What is asked:
Identify all lines of the data containing the string "from" and copy them.
______
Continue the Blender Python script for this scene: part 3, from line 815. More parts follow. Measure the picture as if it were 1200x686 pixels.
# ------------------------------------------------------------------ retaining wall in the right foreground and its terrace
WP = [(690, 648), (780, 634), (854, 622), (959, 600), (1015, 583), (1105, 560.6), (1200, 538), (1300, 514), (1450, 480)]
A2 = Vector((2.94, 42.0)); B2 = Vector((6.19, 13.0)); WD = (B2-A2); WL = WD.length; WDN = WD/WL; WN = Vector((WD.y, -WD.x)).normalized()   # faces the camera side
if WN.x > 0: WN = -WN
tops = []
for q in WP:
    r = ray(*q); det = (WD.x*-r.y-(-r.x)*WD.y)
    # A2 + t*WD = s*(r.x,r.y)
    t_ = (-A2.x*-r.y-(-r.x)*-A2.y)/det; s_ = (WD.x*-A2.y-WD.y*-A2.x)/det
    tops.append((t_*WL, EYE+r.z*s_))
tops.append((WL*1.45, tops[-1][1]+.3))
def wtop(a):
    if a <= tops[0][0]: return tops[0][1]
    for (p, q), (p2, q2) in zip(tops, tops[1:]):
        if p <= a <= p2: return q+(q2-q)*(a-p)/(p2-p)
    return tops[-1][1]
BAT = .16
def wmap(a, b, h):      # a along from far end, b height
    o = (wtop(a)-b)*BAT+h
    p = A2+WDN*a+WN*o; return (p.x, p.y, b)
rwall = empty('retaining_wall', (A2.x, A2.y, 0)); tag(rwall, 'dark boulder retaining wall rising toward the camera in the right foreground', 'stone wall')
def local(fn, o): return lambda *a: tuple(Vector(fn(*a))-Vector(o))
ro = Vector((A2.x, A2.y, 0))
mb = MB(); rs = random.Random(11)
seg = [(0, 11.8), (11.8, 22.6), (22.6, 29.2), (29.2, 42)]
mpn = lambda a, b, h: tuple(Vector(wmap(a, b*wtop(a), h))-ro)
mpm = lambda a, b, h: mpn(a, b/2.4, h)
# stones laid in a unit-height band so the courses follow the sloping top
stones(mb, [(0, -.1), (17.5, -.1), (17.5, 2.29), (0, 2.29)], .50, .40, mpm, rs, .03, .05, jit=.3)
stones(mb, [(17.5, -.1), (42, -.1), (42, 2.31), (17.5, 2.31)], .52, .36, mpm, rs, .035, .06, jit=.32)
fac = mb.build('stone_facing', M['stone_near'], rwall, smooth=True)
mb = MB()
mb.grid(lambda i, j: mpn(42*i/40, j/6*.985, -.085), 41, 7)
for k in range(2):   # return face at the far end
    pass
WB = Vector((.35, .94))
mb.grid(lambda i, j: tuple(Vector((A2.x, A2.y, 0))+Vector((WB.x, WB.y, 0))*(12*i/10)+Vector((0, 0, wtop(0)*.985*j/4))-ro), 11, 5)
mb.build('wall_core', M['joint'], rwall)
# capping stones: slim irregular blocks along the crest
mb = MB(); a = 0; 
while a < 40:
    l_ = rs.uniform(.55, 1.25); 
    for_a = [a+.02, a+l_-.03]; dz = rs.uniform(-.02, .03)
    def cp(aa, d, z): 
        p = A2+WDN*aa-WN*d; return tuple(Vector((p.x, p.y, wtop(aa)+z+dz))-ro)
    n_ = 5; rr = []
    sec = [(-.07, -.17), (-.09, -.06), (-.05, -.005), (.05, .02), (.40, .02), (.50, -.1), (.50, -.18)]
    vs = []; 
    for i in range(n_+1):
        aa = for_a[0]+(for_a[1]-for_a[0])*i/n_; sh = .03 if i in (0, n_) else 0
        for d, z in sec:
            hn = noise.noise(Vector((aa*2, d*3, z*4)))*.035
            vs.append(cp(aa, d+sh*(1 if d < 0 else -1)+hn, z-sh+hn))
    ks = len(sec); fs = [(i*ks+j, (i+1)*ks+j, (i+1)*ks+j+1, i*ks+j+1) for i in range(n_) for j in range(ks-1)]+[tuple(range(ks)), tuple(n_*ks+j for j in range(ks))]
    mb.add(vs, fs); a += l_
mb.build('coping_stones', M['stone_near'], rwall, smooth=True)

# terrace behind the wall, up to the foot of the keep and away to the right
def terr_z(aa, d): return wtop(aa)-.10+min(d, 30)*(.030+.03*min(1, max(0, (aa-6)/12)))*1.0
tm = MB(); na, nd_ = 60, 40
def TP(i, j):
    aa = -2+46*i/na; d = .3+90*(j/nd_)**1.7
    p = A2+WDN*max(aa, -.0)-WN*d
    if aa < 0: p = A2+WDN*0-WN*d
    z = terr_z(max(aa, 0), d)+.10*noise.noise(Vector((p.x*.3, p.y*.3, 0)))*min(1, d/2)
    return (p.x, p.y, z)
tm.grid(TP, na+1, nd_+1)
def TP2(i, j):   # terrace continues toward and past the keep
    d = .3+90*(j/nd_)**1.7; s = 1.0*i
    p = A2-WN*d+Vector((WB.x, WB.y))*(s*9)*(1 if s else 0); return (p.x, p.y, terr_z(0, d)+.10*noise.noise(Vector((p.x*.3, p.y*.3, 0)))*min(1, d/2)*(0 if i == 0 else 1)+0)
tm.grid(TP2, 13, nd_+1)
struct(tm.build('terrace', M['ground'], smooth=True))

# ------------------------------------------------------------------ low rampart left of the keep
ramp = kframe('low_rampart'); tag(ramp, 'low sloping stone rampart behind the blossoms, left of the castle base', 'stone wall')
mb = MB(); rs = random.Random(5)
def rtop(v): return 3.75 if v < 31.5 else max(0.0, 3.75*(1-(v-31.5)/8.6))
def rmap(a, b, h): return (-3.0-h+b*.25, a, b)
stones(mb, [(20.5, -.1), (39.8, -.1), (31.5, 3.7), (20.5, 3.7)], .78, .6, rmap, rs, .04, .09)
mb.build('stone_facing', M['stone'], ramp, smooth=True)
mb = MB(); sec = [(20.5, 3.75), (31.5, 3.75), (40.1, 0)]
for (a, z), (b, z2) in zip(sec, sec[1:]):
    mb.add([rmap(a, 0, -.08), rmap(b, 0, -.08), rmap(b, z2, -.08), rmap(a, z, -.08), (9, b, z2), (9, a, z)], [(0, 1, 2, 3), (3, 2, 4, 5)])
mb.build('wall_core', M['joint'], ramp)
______
Task output:
Continue the Blender Python script for this scene: part 3, from line 815. More parts follow. Measure the picture as if it were 1200x686 pixels.
def wmap(a, b, h):      # a along from far end, b height